Over the past couple of months, I’ve been struggling with a question about what my place, and others like me, is to advocate for social justice causes.

I’ve already written columns about how social issues should be left in the hands of those closest to the issue, and that those who are most affected by it need to be the ones taking the lead to shape the dialogue around it. 

When you are an upper-middle class white male, there aren’t a lot of issues where that applies. I’m rarely the person closest to an issue or one who should be taking the lead to argue about things like women’s or civil rights, and there is a significant part of me that feels they should be left well enough alone by me.

Over spring break, I went on a Service and Justice Trip to the U.S.-Mexico border and read some Ta-Nehisi Coates. Needless to say, I’m like totally woke now. 

The experience I had on the trip, along with an influential argument with someone I met while on it, has pushed me to feel a need to challenge that answer. I’ve come to realize that the answer I previously gave was too narrow and deflects a larger responsibility.

During the argument – over a disagreement on affirmative action – I was asked whether I should feel a responsibility to fix systems that I didn’t create. Specifically, it was phrased, “If you didn’t personally do anything to hurt someone, why do you need to do anything about it? Why should you try to fix their problem?”

I realized fairly quickly that I disagreed with what the person questioning me was implying, but I had trouble knowing why I disagreed, and it took me a while to really think of the right answer.

The person is right in a few ways; I don’t personally feel like I have taken any action specifically to hurt anyone or enforce unfair social systems. I don’t think it’s my responsibility to fix others’ problems, since I feel separated from their issues and feel they can address them better. But, as anyone knows from the solid 50 percent of columns that I write that are me failing to live up to my self-imposed rule by taking on a social issue that I don’t have the authority to comment on, I don’t think it’s right for me to not do anything.

Last semester, I wrote an article about a need to combine the two feet of love in action, service and justice, into a single action of inclusion of those at the margins. The argument was mostly one about personal action, and how developing personal relationships with those that you served acted as a way of bringing in those alienated from society, an act of justice. At the time, I felt that was enough of an answer to the question of what my responsibility was as someone already at the center of society.

My previous answer feels too specifically individualistic, and that there is a limit to what personal relationships can do. I can bring people in from the margin through personal relationships, but they can still be limited in their ability to participate within that society if social structures created in the past still exist.

I still believe that the two feet of love are inseparable acts – one must do both together, without distinction, for any action to truly be love.
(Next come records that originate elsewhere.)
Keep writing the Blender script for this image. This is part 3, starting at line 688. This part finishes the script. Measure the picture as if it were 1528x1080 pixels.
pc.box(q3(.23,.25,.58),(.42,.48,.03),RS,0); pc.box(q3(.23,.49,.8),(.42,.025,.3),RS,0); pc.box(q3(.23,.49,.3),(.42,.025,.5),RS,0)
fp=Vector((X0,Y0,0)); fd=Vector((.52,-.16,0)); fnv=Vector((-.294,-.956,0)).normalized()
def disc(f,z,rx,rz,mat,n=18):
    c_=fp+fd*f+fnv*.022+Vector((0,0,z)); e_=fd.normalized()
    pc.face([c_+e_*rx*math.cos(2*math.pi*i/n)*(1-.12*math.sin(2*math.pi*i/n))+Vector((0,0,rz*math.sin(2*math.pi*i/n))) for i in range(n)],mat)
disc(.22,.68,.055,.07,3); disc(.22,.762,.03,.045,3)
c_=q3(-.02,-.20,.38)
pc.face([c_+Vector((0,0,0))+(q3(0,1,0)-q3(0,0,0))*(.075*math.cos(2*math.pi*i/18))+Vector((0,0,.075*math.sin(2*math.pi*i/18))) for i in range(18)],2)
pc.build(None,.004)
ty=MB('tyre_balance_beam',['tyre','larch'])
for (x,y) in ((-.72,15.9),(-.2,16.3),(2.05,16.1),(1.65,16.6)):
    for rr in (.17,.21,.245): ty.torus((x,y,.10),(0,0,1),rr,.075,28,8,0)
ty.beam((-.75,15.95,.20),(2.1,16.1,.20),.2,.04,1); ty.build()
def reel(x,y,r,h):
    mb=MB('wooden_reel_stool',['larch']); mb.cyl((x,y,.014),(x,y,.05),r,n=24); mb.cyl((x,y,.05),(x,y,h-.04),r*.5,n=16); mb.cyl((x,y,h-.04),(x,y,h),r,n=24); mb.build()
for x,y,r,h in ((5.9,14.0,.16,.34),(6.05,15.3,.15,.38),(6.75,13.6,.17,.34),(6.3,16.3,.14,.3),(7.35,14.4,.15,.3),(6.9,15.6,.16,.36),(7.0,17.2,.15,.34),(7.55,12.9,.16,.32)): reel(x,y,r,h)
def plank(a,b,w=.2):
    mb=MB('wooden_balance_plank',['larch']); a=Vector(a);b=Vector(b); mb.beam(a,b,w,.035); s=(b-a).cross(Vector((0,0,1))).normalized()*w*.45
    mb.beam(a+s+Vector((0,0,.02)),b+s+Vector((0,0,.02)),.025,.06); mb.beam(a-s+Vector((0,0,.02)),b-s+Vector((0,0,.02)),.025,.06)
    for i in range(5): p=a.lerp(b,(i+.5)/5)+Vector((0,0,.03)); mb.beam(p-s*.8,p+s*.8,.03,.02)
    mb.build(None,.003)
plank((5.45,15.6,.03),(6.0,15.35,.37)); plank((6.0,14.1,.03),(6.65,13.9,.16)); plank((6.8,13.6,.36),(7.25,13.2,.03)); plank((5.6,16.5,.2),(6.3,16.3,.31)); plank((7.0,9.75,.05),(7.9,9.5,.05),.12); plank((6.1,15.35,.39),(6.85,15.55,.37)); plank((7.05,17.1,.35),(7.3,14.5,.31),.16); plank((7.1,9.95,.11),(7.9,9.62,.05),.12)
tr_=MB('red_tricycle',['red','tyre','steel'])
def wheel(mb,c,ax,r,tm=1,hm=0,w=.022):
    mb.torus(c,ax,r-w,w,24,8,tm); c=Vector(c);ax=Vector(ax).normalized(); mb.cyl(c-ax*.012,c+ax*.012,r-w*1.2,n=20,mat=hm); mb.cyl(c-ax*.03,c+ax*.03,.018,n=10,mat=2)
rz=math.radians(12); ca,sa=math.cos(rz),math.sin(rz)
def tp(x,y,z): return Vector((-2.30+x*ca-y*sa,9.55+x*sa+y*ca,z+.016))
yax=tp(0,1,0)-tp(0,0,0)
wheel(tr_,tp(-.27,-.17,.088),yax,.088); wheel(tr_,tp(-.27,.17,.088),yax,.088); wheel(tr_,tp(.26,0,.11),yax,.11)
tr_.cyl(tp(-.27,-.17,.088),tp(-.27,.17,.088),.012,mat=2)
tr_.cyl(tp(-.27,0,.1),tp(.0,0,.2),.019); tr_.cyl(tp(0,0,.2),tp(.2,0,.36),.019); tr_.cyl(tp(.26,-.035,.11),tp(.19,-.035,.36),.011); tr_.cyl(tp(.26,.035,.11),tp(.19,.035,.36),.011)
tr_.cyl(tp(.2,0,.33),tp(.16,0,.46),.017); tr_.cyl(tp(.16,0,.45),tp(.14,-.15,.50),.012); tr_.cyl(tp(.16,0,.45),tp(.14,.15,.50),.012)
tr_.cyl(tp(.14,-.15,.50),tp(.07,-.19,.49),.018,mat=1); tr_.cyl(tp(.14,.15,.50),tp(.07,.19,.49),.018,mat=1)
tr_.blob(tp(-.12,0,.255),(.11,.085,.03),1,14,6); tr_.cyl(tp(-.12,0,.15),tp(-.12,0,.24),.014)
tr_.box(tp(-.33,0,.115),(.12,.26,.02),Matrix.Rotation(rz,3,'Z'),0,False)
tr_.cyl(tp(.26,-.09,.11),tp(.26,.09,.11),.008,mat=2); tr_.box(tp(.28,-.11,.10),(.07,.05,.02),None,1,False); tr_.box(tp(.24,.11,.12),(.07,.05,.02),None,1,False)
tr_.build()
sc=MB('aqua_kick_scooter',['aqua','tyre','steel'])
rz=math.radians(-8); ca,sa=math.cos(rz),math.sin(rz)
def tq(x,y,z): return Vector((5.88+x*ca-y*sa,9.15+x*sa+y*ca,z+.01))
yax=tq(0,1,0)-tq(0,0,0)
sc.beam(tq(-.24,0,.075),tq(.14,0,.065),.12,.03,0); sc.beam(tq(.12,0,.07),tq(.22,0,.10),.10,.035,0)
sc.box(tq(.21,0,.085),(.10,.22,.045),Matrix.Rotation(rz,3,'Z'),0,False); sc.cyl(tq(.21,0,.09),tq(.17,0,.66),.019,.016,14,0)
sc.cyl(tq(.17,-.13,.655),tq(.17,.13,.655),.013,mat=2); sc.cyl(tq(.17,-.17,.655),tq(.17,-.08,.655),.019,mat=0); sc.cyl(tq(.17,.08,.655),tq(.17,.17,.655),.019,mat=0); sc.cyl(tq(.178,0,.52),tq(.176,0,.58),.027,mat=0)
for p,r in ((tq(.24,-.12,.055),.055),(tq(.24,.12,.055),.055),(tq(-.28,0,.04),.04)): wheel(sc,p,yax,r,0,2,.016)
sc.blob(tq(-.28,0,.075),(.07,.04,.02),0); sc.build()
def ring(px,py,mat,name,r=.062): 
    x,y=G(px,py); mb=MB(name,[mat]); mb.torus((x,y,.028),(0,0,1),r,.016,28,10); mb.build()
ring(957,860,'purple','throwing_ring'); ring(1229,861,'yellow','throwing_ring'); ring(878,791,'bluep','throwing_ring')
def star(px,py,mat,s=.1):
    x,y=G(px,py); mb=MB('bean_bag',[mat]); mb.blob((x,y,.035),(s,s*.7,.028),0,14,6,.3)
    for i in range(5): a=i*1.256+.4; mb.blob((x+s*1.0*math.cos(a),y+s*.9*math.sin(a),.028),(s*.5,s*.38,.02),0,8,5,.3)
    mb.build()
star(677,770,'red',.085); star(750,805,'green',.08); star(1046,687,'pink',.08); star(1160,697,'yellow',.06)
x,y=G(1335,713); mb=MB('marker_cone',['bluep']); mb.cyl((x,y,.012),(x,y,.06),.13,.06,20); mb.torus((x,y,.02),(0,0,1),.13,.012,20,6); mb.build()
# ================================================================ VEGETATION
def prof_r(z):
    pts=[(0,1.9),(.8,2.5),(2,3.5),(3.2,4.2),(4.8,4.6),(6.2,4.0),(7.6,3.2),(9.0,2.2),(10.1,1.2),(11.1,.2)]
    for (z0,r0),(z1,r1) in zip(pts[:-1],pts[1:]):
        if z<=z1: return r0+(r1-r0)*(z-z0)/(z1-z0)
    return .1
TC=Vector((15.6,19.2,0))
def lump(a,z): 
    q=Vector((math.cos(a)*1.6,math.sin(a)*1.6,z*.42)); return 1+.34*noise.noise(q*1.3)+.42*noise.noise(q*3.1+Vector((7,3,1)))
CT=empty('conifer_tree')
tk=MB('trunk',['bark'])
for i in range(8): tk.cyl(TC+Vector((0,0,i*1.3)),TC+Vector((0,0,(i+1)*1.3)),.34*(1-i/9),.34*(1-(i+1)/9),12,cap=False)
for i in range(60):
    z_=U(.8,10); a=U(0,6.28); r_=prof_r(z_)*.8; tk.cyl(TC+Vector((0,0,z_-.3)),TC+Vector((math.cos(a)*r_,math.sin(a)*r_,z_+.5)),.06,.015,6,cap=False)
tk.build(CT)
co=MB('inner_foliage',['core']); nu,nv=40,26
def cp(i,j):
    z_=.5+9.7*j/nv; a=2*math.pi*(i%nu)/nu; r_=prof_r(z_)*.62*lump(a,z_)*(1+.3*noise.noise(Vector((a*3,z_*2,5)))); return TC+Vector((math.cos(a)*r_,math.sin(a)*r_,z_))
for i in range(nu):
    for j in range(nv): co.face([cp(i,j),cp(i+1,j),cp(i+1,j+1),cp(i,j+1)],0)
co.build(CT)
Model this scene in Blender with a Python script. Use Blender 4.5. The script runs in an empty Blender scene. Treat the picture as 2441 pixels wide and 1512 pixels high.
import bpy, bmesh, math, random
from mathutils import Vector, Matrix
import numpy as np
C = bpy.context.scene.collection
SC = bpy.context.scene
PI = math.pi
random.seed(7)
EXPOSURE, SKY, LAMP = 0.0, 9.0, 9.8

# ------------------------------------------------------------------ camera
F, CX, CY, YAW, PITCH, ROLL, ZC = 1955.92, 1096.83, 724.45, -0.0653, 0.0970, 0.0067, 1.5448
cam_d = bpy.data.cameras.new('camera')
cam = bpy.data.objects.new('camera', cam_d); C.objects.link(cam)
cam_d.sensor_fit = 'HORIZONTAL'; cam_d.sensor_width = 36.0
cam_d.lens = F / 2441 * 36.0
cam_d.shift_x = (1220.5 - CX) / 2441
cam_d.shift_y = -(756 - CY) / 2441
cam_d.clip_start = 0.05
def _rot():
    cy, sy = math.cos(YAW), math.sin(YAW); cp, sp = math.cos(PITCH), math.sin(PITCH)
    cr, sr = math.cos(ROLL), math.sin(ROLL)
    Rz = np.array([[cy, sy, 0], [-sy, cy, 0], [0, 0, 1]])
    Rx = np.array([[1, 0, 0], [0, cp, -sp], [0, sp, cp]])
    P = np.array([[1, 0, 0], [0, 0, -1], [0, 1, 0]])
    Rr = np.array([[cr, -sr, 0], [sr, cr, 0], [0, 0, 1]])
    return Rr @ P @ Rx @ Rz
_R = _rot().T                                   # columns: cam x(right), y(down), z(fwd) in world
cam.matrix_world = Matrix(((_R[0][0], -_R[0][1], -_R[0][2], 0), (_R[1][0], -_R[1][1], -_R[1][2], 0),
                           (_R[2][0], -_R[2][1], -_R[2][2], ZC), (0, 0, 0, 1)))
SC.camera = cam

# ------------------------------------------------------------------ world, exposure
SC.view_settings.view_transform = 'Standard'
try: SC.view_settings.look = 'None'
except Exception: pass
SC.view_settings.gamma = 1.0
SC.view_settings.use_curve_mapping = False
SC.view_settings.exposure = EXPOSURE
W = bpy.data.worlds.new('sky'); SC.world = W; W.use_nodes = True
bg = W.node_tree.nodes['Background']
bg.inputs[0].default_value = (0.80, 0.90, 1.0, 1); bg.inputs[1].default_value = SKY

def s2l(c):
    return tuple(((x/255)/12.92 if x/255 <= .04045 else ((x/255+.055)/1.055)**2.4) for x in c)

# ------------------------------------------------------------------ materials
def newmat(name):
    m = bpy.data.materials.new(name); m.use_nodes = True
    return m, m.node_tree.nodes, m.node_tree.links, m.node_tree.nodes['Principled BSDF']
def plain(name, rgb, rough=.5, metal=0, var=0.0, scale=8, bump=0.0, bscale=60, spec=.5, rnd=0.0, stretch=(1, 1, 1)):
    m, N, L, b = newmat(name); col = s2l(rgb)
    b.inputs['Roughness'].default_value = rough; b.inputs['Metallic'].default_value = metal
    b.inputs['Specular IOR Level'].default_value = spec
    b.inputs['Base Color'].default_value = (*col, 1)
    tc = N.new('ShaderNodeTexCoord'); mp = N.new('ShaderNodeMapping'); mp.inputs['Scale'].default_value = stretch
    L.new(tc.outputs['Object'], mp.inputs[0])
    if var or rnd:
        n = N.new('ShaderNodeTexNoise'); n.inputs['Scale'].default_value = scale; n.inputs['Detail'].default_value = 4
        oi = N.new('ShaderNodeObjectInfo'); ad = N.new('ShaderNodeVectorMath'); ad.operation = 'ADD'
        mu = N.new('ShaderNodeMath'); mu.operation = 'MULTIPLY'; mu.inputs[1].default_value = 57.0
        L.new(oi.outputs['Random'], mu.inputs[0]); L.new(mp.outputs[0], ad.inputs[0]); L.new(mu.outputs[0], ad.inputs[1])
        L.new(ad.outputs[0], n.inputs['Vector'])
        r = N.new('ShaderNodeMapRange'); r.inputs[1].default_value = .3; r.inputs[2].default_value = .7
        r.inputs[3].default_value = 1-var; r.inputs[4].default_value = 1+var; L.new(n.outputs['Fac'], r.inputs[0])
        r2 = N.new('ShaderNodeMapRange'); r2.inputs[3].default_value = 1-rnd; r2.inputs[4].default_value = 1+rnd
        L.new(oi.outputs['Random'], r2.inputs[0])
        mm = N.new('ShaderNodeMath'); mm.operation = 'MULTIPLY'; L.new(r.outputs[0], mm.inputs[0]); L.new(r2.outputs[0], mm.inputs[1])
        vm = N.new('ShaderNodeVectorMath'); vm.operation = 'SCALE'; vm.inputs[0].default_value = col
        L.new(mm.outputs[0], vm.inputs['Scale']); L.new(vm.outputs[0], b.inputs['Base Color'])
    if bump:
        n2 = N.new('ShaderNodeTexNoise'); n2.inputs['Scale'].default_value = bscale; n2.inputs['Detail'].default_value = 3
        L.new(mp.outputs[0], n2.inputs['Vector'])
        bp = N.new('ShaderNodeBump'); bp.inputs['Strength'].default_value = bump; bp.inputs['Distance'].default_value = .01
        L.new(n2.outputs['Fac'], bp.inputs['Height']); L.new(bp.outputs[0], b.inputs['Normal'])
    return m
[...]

But now I think that there are two separate tasks that are part of that: one that is personal, based around the personal relationships that I earlier expounded, and one that is social, based around a further commitment to addressing the social structures. Both must be acts of service and of justice.

We have determination over our personal actions; we choose who we want to be and the actions that bring that into reality. But, even as personal individuals, we are part of a larger society and must determine who we collectively are in much the same way. We have a responsibility to push society towards the direction we want it to head, to shape it into the society we desire.

Even though I haven’t done anything, personally, to harm anyone, I am aware of systems of injustice that permeate our society and make it difficult for some to achieve a basic sense of dignity. These are often systems that weren’t consciously created by anyone who is currently alive, but exist nonetheless. If I am aware of these systems, but do nothing about them, I am enforcing a status quo that that views these systems as permissible. If I truly think these systems are wrong, I have a responsibility to rebel against that system, or I am in the wrong.

But how does this play into allowing others to determine what they need? To let others take the lead on issues that they are the closest to?

The Lakota language doesn’t have a word for “thank you.” According to my roommate, this is because there is no need for one. If you give someone a thing that they need, it is an act of decency. It is your responsibility to take care of others in need and accept that they would do the same when you are in need. “Thank you” implies that a favor has been done, not a basic and necessary act of kindness.

I think this line of thought helps to demonstrate something important when it comes to the social task. It is a need that must be addressed, and there is no glory in addressing it. Correcting a social injustice isn’t doing anyone a favor, it is a basic act of human decency. It is not a task that is worth thanking someone for, it is the bare minimum needed to allow someone to self-determine, to take the lead and to address the issue themselves.

It is an act that is of service, addressing an immediate, basic human need; and an action that is justice, erasing the margins that separate them from society.

No matter how close someone is to an issue or responsibility they are given to address it, if they aren’t granted the agency to act, nothing will result in change. They first must be allowed to participate, to join the larger society. Just as the margins must be erased through personal action, the margins must be erased through social action.

Of course, my argument didn’t come out anything like this in the point I tried to make on the trip, and the disagreement mostly just turned into a semantic one about the word “victim,” then a two-part hour-and-a-half long lecture on a soft philosophy of objectivism that never addressed the point. I’m still a little bitter about how that ended up.